The year-over-year increase in sales coupled with the decrease in new listings mean market conditions were tighter this past June relative to the same period last year. The average selling price was up by 3.2 per cent to $1,182,120. The MLS® HPI Composite benchmark was still down by 1.9 per cent on a yearover-year basis – the lowest annual rate of decline in 2023. On a month-over-month basis the seasonally adjusted average price and MLS® HPI Composite benchmark were up.

“A resilient economy, tight labour market and record population growth kept home sales well above last year’s lows. Looking forward, the Bank of Canada’s interest rate decision this month and its guidance on inflation and borrowing costs for the remainder of 2023 will help us understand how much sales and price will recover beyond current levels,” said TRREB Chief Market Analyst Jason Mercer.

“GTA municipalities continue to lag in bringing new housing online at a pace sufficient to make up for the current deficit and keep up with record population growth. Leaders at all levels of government, including the new mayor-elect of Toronto, have committed to rectifying the housing supply crisis. We need to see these commitments coming to fruition immediately, or we will continue to fall further behind each month,” stressed TRREB CEO John DiMichele.

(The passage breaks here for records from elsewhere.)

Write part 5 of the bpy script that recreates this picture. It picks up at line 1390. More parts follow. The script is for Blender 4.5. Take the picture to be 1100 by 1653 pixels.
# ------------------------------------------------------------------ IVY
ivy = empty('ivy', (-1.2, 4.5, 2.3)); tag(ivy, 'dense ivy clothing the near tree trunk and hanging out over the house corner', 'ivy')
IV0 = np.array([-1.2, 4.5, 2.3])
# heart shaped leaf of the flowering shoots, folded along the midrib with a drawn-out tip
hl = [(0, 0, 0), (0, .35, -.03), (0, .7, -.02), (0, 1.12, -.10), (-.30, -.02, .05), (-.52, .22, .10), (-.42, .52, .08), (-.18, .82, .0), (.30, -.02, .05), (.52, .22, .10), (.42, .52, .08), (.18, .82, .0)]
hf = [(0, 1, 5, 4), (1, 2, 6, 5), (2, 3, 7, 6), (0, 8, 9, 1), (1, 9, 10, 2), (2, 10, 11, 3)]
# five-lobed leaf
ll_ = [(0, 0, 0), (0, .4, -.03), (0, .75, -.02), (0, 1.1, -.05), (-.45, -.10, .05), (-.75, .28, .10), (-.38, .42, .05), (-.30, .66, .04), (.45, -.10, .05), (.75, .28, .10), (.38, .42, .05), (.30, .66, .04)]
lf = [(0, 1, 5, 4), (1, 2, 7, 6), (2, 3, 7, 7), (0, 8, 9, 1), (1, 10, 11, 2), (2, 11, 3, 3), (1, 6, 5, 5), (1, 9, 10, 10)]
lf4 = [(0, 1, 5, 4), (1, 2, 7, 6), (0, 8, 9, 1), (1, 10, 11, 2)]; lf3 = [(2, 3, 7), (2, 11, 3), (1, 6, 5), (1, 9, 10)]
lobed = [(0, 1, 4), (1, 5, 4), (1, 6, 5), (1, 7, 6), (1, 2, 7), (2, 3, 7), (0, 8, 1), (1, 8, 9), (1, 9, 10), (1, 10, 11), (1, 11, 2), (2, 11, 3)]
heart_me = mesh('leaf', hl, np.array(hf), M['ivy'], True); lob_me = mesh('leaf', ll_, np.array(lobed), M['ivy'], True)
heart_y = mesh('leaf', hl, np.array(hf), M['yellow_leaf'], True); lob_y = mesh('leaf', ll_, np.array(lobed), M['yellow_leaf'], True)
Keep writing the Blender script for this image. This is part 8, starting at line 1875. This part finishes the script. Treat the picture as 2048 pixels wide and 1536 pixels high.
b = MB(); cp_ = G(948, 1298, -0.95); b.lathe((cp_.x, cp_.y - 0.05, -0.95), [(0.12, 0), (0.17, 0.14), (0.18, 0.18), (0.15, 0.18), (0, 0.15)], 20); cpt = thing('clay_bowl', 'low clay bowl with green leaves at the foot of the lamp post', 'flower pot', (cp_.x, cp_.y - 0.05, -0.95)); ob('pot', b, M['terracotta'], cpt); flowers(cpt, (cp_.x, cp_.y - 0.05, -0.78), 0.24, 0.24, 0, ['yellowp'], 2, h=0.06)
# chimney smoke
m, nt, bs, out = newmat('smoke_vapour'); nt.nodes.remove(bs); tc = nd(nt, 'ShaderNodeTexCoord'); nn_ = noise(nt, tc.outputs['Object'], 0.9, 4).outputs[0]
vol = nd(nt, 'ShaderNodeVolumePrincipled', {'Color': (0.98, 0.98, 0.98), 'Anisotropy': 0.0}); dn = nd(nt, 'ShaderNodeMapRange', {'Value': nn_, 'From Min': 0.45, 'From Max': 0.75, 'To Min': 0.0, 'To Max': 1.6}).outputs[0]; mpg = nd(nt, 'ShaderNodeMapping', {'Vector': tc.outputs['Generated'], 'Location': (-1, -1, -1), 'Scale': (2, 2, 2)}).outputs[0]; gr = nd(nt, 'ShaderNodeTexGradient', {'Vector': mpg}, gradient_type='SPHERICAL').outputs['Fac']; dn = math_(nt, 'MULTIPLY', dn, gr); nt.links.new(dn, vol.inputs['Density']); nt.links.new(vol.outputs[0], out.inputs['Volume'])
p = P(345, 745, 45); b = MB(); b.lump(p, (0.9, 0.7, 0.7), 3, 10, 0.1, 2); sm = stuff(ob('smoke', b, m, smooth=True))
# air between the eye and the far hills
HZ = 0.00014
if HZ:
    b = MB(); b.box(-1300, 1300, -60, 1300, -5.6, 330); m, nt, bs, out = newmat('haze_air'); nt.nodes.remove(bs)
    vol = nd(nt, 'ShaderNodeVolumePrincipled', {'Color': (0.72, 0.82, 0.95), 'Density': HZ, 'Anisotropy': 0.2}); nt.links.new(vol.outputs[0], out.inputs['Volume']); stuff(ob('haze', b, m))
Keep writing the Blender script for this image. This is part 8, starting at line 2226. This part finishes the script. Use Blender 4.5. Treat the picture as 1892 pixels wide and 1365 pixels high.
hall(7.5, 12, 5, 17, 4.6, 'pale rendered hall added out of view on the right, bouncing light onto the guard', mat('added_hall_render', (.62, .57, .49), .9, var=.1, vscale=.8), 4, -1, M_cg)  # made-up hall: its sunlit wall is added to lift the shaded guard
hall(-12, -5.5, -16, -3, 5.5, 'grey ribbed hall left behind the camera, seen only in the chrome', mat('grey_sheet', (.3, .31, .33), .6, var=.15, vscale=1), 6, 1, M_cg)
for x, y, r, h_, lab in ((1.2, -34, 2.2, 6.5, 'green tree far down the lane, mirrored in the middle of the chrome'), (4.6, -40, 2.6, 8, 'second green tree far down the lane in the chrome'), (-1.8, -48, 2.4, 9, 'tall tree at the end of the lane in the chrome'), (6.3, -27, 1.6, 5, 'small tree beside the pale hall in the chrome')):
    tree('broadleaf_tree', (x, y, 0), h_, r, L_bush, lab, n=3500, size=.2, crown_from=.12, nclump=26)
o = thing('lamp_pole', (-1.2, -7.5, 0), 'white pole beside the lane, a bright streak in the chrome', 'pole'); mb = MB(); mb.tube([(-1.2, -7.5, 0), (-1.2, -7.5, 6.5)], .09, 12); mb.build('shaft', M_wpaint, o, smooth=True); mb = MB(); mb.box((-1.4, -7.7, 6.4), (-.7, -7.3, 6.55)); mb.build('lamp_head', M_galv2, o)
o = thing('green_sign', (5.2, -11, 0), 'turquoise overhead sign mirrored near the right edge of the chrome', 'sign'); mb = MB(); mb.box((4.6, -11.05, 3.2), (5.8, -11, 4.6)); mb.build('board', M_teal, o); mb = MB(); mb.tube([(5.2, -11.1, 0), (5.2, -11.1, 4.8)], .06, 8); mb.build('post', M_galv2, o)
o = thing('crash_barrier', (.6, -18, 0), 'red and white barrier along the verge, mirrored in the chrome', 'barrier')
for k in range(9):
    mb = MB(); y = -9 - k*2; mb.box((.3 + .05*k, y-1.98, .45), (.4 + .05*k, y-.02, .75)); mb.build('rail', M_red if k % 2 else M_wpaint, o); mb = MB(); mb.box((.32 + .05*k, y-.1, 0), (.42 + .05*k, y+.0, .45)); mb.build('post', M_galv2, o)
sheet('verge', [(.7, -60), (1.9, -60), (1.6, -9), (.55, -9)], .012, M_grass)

“In addition to the impact of the listing shortage, housing affordability is also hampered on an ongoing basis by taxation and fees associated with home sales and construction as well as the general level of taxation impacting households today. Going forward, we need to look at all of the factors influencing the household balance sheet and people’s ability to house themselves,” continued DiMichele.